Justus and rocks, I am going to address your two recent posts...but in a whitepaper.
Rocks you brush off centralization due to spamming the mining network without even considering it deeply. I've developed a model of centralization which is more scientific.
From the perspective of a Bitcoin user, every possible thing that can go wrong with Bitcoin can be categorized into one of two failure modes:- A payment you belive to be valid, isn't (double spend)
- You are unable to perform a payment that you want to perform (denial of service)
Users may have other requirements including but not limited to:
- Anonymity of identity, linkability, traceability, and or value transferred.
- Expediency of transfer.
- Protection of store-of-value, which can include decentralized control over debasement, inability to do malfeasance which causes a run on the coins, etc.
- Protection of fungibility.
Thus you can see your piecemeal model isn't going to work. You need a more general model of decentralization.

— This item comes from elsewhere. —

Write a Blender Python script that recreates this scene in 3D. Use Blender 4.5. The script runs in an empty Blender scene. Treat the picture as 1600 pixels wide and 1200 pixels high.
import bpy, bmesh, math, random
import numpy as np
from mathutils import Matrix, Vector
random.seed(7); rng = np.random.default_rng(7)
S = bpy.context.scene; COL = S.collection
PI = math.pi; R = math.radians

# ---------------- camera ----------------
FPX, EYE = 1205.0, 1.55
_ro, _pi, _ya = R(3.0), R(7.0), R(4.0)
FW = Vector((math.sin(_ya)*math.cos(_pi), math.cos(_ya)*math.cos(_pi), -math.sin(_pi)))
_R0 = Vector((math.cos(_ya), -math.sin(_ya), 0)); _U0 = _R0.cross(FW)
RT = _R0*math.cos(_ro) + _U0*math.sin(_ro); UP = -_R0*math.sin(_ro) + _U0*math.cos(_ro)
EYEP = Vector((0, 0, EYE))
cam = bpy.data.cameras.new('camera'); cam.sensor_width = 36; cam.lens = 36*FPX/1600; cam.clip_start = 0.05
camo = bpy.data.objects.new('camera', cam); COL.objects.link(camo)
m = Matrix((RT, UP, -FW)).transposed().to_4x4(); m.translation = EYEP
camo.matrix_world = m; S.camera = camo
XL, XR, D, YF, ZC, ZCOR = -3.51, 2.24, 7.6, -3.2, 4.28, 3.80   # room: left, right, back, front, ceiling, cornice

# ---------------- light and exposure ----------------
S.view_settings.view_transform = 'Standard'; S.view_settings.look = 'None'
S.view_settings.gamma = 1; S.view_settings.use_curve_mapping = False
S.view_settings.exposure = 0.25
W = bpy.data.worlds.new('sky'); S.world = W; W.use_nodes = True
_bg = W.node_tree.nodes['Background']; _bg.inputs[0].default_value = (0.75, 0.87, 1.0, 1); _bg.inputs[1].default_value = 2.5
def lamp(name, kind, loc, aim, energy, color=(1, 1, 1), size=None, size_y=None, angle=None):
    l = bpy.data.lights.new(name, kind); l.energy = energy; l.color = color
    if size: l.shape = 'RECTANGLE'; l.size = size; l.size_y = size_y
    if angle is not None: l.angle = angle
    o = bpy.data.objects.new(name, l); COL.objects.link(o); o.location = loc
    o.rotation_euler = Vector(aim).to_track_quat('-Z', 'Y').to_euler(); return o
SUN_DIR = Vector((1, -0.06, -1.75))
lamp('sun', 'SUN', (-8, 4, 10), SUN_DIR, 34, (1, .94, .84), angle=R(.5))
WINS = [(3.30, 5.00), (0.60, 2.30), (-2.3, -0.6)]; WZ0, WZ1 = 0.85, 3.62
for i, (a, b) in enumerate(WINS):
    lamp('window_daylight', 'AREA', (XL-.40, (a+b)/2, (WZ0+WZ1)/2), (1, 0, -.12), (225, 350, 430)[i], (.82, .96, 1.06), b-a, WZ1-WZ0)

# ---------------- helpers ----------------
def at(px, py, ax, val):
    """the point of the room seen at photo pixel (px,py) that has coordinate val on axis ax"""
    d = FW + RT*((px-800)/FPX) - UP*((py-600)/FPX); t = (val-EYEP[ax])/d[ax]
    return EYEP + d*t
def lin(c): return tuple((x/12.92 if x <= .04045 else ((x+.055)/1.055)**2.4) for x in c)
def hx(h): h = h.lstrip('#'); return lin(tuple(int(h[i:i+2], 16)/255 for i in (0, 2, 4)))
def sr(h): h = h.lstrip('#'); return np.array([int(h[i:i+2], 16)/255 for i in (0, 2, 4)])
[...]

+1. Justus, I've been reading some of your work and I really like your push to clearly and precisely define the cryptocurrency terms we're using. Here's what I had jotted down yesterday, which sort of jives with the two points you made above:
Bitcoin is decentralized if no entity exists with the ability to costlessly double-spend or bar valid transactions from the blockchain.
Thoughts?
You are describing one of the effects of decentralization, but not decentralization itself.